• **TASK**
Can you set down, exactly as they appear below, the lines from the opening of the material through the one bearing "COL = SC.collection", minus the pictures?

[Begin DATA LINES]

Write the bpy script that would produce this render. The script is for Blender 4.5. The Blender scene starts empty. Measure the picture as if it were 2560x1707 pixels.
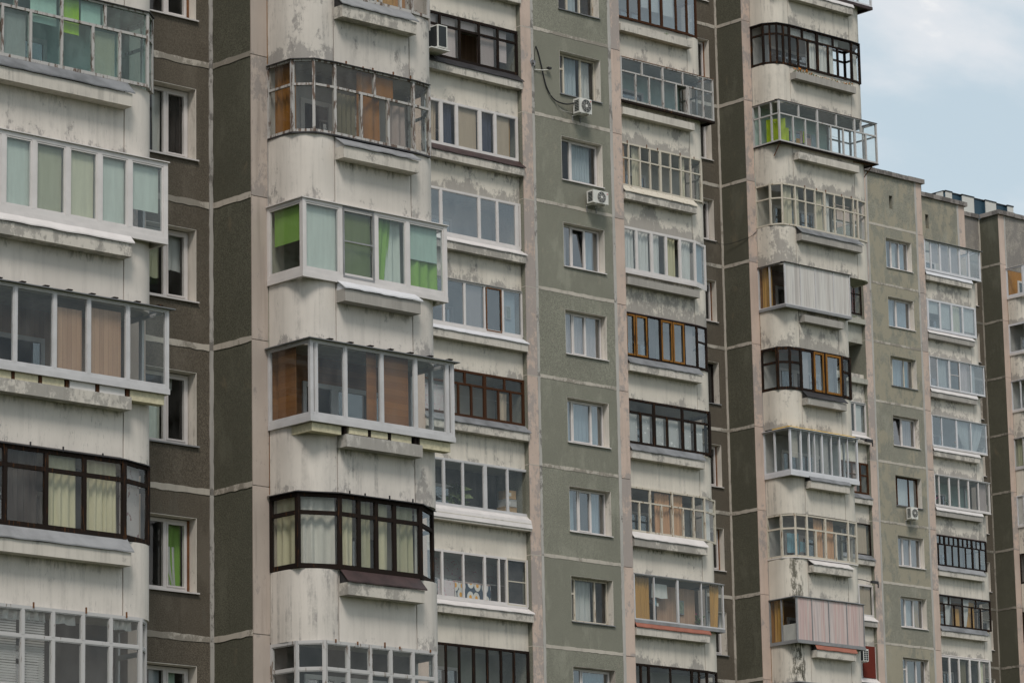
import bpy, math, random
from mathutils import Vector, Matrix
random.seed(11)
SC = bpy.context.scene
COL = SC.collection

# ------------------------------------------------------------------ camera
F_PX, PITCH, ROLL, TH = 9657.9, 0.2181, -0.0194, 0.7429
EYE = 1.6
fw = Vector((math.sin(TH) * math.cos(PITCH), math.cos(TH) * math.cos(PITCH), math.sin(PITCH)))
rt = Vector((math.cos(TH), -math.sin(TH), 0))
up = rt.cross(fw)
rt2 = rt * math.cos(ROLL) + up * math.sin(ROLL)
up2 = -rt * math.sin(ROLL) + up * math.cos(ROLL)
cam = bpy.data.cameras.new('camera')
cam.sensor_width = 36.0
cam.lens = F_PX / 2560 * 36.0
cam.clip_start = 0.5
cam.clip_end = 6000
camo = bpy.data.objects.new('camera', cam)
COL.objects.link(camo)
m = Matrix((rt2, up2, -fw)).transposed().to_4x4()
m.translation = Vector((0, 0, EYE))
camo.matrix_world = m
SC.camera = camo

# ------------------------------------------------------------------ world, sun, exposure
SUN_EL, SUN_AZ = math.radians(52), math.radians(220)     # azimuth clockwise from +Y
W = bpy.data.worlds.new('World')
SC.world = W
W.use_nodes = True
SKY_STRENGTH = 0.1


def N(nt, typ, props=None, ins=None):
    n = nt.nodes.new(typ)
    for k, v in (props or {}).items():
        setattr(n, k, v)
    for k, v in (ins or {}).items():
        s = n.inputs[k]
        if isinstance(v, bpy.types.NodeSocket):
            nt.links.new(v, s)
        else:
            s.default_value = v
    return n


def math_(nt, op, a, b=None, clamp=False):
    n = N(nt, 'ShaderNodeMath', {'operation': op, 'use_clamp': clamp})
    for i, v in enumerate((a, b)):
        if v is None:
            continue
        if isinstance(v, bpy.types.NodeSocket):
            nt.links.new(v, n.inputs[i])
        else:
            n.inputs[i].default_value = v
    return n.outputs[0]


def ramp(nt, x, a, b, lo=0.0, hi=1.0, smooth=True):
    n = N(nt, 'ShaderNodeMapRange', {'interpolation_type': 'SMOOTHSTEP' if smooth else 'LINEAR', 'clamp': True},
          {'Value': x, 'From Min': a, 'From Max': b, 'To Min': lo, 'To Max': hi})
    return n.outputs[0]


def mixc(nt, f, a, b, mode='MIX'):
    n = N(nt, 'ShaderNodeMix', {'data_type': 'RGBA', 'blend_type': mode})
    for i, v in ((0, f), (6, a), (7, b)):
        if isinstance(v, bpy.types.NodeSocket):
            nt.links.new(v, n.inputs[i])
        elif i == 0:
            n.inputs[0].default_value = v
        else:
            n.inputs[i].default_value = (*v, 1) if len(v) == 3 else v
    return n.outputs[2]


def noise(nt, vec, scale, detail=4, rough=0.55, dist=0.0):
    return N(nt, 'ShaderNodeTexNoise', None, {'Vector': vec, 'Scale': scale, 'Detail': detail, 'Roughness': rough,
                                             'Distortion': dist}).outputs[0]


def vscale(nt, vec, s):
    return N(nt, 'ShaderNodeVectorMath', {'operation': 'MULTIPLY'}, {0: vec, 1: s}).outputs[0]


wt = W.node_tree
wt.nodes.clear()
sky = N(wt, 'ShaderNodeTexSky', {'sky_type': 'NISHITA', 'sun_disc': False, 'sun_elevation': SUN_EL,
                                 'sun_rotation': SUN_AZ, 'altitude': 150, 'air_density': 1.0, 'dust_density': 2.0,
                                 'ozone_density': 1.0})
wtc = N(wt, 'ShaderNodeTexCoord')
wdir = wtc.outputs['Generated']
sepw = N(wt, 'ShaderNodeSeparateXYZ', None, {0: wdir})
zz = math_(wt, 'MAXIMUM', math_(wt, 'ADD', sepw.outputs[2], 0.45), 0.2)
cvec = N(wt, 'ShaderNodeVectorMath', {'operation': 'DIVIDE'}, {0: wdir})
wt.links.new(N(wt, 'ShaderNodeCombineXYZ', None, {0: zz, 1: zz, 2: zz}).outputs[0], cvec.inputs[1])
cv = N(wt, 'ShaderNodeVectorMath', {'operation': 'ADD'}, {0: cvec.outputs[0], 1: (11.809, 15.484, 0.0)}).outputs[0]
cn = noise(wt, cv, 5.0, 10, 0.55, 0.2)
cmask = ramp(wt, cn, 0.48, 0.66)
veil = math_(wt, 'MAXIMUM', math_(wt, 'MULTIPLY', cmask, 0.95), 0.70)
cloudc = mixc(wt, ramp(wt, cn, 0.47, 0.64), (5.35, 6.25, 6.55), (8.5, 8.3, 8.0))
skyc = mixc(wt, veil, sky.outputs[0], cloudc)
bg = N(wt, 'ShaderNodeBackground', None, {0: skyc, 1: SKY_STRENGTH})
wo = N(wt, 'ShaderNodeOutputWorld', None, {0: bg.outputs[0]})

sun = bpy.data.lights.new('sun', 'SUN')
sun.energy = 1.75
sun.angle = math.radians(16)
sun.color = (1.0, 0.93, 0.85)
suno = bpy.data.objects.new('sun', sun)
COL.objects.link(suno)
sd = Vector((math.sin(SUN_AZ) * math.cos(SUN_EL), math.cos(SUN_AZ) * math.cos(SUN_EL), math.sin(SUN_EL)))
suno.rotation_euler = sd.to_track_quat('Z', 'Y').to_euler()
suno.location = (60, -40, 90)

SC.render.engine = 'CYCLES'
SC.cycles.use_denoising = True
SC.cycles.max_bounces = 7
SC.cycles.transparent_max_bounces = 16
SC.cycles.caustics_reflective = False
SC.cycles.caustics_refractive = False
SC.view_settings.view_transform = 'Standard'
SC.view_settings.look = 'None'
SC.view_settings.exposure = 0.30
SC.view_settings.gamma = 1.0
SC.view_settings.use_curve_mapping = False

# ------------------------------------------------------------------ materials
MAT = {}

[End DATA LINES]

• **ANSWER TO THIS TASK**
Write the bpy script that would produce this render. The script is for Blender 4.5. The Blender scene starts empty. Measure the picture as if it were 2560x1707 pixels.
import bpy, math, random
from mathutils import Vector, Matrix
random.seed(11)
SC = bpy.context.scene
COL = SC.collection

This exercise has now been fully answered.